One obvious lesson is that the ability to freely bargain and trade is more valuable to poorer people than it is to rich people.  If Bill Gates’s monetary wealth were somehow randomly transformed into an equivalent amount of real goods and services, all banked in his (enormous) basement, he’d suffer less from prohibitions on bargaining and trading than would a poor American whose relatively meager monetary net worth were likewise randomly transformed into real goods and services.  Bill Gates is far more likely, in such a scenario, to have adequate supplies of food, clothing, shelter, entertainment options, transportation opportunities, and other valuable stuff than is the poor American.  So inability to trade would inconvenience – heck, would harm – Bill Gates far less than it would an ordinary American.
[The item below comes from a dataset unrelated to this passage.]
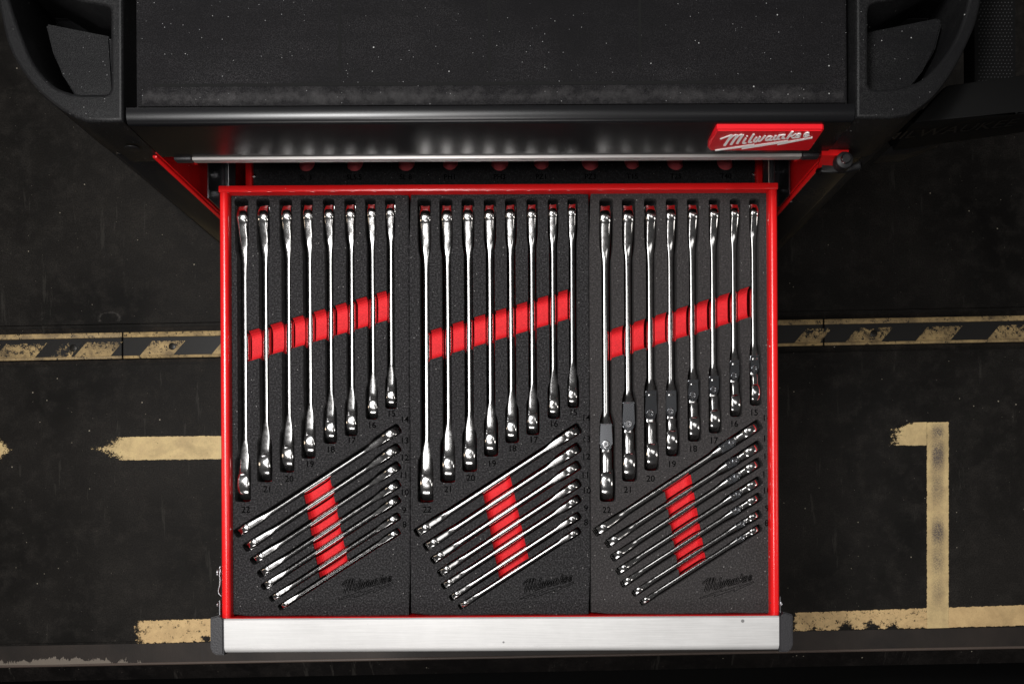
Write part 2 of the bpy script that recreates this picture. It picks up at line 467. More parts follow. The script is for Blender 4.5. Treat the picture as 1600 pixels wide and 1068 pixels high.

The market – people’s ability to trade more or less freely – was necessary for Bill Gates to acquire his fortune; it is less (which isn’t to say un) necessary for Bill Gates to keep and to enjoy his fortune.

Another lesson – or, rather, interesting question – involves bargaining power.  Not having to bargain as desperately as the poor American, does Gates have more bargaining power than the poor American?  Plausibly.  But this result stems from the fact that Gates doesn’t have to bargain as desperately.  If Gates bargains with the poor American – if the poor American manages to offer Gates an exchange that Gates finds attractive and, hence, accepts – what do we conclude, especially in light of the fact that Gates isn’t the only person that this poor American can bargain with?  We must conclude that the poor American, like Gates, benefitted from the exchange.  But must we conclude also that Gates’s gain from this trade is necessarily, or even probably, greater than is the gain to the poor American?